Poly(norbornene) anion conductive membranes: homopolymer, block copolymer and random copolymer properties and performance

Abstract

It has previously been shown that phase-separated block copolymers with non-ion conducting (hydrophobic) blocks and ion conducting (hydrophilic) blocks can form efficient ion conducting channels with high ionic mobility and conductivity. Block copolymers can provide a means for phase segregation and ion channel formation while homopolymers and random copolymers have been shown to have lower ion mobility.

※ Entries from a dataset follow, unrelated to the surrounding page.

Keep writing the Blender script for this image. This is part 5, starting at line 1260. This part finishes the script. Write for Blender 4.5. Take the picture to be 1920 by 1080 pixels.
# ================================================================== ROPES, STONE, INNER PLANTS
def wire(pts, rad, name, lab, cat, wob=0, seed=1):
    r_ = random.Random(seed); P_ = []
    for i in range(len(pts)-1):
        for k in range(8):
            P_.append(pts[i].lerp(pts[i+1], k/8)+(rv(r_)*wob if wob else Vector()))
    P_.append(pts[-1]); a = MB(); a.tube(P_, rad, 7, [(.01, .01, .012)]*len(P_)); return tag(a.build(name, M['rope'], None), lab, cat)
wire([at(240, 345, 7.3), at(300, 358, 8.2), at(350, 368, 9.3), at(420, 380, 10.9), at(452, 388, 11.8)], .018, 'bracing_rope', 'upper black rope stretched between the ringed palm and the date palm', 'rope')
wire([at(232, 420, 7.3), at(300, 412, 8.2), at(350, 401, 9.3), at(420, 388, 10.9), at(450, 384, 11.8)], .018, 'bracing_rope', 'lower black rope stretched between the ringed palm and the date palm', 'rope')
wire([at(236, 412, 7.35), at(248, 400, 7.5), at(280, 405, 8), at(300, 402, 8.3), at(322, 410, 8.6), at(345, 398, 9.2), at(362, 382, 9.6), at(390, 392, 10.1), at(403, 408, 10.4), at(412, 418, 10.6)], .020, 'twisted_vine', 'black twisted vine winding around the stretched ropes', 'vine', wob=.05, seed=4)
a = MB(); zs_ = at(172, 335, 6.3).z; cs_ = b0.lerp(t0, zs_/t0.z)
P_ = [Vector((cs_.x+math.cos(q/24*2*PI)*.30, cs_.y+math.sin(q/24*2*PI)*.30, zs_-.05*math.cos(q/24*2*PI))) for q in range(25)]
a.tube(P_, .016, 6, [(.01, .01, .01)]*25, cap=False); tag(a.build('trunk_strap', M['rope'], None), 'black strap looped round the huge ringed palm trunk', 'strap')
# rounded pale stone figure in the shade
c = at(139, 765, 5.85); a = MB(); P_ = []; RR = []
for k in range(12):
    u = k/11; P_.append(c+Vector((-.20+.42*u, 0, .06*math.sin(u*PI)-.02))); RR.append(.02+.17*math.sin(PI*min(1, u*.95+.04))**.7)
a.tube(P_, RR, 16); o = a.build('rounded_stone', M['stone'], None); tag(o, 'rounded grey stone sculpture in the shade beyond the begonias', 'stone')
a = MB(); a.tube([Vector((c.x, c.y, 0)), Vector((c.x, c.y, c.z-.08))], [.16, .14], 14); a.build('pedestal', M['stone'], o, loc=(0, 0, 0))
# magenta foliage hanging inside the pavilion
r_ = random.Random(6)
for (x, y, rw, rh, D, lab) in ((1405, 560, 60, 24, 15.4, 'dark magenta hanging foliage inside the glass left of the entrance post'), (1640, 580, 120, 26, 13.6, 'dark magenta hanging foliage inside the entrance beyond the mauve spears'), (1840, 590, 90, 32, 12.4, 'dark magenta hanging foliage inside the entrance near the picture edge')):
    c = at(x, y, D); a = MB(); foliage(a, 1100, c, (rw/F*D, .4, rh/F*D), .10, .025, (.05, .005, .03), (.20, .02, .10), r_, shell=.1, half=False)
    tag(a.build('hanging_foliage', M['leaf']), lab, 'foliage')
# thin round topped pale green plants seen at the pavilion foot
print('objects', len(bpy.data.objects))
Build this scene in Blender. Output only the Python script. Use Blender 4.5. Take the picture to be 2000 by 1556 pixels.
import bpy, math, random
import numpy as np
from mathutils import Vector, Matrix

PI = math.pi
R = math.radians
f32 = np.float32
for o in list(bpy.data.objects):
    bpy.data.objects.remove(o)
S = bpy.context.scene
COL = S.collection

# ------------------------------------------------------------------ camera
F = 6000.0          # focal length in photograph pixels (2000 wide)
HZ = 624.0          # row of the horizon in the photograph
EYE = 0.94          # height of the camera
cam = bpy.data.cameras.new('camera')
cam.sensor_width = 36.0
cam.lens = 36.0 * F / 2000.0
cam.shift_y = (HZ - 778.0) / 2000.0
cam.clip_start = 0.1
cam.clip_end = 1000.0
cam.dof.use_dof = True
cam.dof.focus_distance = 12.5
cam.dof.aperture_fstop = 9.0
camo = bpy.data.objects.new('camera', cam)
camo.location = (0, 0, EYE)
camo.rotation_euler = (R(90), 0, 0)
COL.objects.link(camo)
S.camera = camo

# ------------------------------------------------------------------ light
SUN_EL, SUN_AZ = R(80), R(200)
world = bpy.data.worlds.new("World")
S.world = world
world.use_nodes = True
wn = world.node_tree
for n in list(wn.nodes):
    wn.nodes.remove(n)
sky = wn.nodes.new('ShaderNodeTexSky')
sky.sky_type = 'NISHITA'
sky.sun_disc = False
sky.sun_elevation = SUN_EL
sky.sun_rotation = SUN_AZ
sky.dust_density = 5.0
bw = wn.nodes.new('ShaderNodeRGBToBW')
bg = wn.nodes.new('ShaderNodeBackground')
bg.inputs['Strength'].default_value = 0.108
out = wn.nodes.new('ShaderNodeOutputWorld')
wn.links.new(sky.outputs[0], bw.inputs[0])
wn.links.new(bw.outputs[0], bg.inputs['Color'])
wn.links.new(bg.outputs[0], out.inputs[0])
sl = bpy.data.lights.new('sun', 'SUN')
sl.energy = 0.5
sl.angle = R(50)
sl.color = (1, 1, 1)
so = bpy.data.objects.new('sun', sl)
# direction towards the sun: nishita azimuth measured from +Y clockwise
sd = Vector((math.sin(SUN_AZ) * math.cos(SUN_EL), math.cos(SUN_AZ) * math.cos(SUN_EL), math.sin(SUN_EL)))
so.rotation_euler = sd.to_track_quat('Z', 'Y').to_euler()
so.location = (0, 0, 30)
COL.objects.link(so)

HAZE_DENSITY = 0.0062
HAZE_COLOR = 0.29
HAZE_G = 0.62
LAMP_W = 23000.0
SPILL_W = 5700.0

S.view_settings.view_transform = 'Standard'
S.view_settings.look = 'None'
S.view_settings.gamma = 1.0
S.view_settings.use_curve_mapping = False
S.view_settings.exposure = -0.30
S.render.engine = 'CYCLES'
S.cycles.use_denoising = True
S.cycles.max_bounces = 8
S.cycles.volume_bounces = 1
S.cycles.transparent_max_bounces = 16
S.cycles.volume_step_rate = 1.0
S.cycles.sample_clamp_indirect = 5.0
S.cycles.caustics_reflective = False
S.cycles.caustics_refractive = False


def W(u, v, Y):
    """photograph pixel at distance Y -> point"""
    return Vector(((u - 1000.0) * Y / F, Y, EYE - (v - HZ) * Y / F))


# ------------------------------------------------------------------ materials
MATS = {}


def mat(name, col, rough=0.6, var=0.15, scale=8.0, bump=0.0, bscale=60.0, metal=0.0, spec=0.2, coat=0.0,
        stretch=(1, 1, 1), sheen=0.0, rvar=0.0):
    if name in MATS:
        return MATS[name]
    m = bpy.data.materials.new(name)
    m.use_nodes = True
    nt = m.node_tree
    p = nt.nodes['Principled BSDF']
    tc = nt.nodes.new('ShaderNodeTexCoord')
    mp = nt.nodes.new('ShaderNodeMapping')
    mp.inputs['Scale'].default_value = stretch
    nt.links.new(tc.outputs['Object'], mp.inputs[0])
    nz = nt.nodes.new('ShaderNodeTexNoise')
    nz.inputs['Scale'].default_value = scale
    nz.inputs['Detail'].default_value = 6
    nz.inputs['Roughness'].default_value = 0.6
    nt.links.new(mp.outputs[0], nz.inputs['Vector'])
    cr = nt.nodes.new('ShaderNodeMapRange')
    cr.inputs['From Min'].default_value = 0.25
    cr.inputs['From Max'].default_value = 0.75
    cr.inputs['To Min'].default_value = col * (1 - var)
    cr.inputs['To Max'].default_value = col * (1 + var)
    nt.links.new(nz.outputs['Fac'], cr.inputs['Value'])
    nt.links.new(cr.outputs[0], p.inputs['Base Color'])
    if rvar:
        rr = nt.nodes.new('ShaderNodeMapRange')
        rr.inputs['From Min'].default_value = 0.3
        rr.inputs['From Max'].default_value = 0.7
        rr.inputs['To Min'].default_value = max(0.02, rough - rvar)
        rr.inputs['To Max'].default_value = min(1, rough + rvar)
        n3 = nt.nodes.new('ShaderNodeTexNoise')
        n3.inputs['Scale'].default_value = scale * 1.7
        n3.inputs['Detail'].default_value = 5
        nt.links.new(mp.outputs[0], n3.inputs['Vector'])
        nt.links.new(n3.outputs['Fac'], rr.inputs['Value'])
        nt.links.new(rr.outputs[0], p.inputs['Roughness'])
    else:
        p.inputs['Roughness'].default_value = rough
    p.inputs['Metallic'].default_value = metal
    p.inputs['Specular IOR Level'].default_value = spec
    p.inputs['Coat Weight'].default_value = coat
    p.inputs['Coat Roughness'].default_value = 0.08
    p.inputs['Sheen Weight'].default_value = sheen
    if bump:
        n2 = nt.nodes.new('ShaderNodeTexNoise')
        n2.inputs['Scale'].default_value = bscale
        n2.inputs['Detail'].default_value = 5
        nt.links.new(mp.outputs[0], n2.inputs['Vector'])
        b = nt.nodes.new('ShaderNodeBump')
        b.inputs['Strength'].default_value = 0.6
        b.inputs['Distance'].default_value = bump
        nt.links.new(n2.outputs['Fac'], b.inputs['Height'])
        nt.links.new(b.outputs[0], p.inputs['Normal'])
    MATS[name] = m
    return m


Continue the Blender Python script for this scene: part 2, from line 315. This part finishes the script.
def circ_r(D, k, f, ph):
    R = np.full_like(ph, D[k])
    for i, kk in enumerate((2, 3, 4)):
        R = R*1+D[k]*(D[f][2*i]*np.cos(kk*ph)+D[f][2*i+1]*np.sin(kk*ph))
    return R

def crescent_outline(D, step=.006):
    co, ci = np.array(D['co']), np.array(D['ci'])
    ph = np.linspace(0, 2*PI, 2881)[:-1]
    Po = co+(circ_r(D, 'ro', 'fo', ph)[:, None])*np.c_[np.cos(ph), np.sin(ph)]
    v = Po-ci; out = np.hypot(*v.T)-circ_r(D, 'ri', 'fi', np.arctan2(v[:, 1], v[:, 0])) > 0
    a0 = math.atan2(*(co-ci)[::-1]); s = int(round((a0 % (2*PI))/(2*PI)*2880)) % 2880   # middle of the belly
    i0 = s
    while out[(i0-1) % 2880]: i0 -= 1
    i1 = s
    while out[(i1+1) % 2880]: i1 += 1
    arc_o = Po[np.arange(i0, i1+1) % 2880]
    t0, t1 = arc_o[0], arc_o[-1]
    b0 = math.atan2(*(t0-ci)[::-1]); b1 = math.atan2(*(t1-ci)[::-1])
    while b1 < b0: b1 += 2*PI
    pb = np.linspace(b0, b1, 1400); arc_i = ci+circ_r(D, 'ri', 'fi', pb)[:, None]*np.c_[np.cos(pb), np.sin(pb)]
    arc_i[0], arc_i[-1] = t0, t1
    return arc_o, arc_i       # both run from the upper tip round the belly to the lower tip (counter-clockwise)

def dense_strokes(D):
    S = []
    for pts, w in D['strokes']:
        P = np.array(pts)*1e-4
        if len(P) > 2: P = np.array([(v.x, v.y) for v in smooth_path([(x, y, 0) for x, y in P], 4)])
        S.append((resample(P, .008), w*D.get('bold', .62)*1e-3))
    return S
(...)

In this study, the properties of poly(norbornene) based anion exchange membranes (AEMs) comprising homopolymers, block copolymers, and random copolymers with high ion-exchange capacity (IEC) (3.48–4.55 meq. g⁻¹) have been investigated and compared. The polymers were cross-linked with N,N,N′,N′-tetramethyl-1,6-hexanediamine before casting the membranes to avoid excessive water swelling due to high water uptake. It was shown that high ionic conductivity can be achieved in both random copolymers and homopolymers even in the absence of microphase-separated structures. For example, the conductivity of a random copolymer was 194 mS cm⁻¹ at 80 °C, which was comparable to the block copolymer, 201 mS cm⁻¹ at 80 °C. The H₂/O₂ fuel cell performance of random copolymer composite membranes showed a peak power density of 3.05 W cm⁻² and peak current density of 7.85 A cm⁻² at 80 °C compared to block copolymer membranes (peak power density of 3.21 W cm⁻² and peak current density of 8.27 A cm⁻² at 80 °C). It is more critical that high water transport be achieved in AEMs than achieving a phase-segregated morphology. Finally, the homopolymer, block copolymer, and random copolymer membranes showed <1.35% degradation after aging in 1 M NaOH at 80 °C for 1000 h.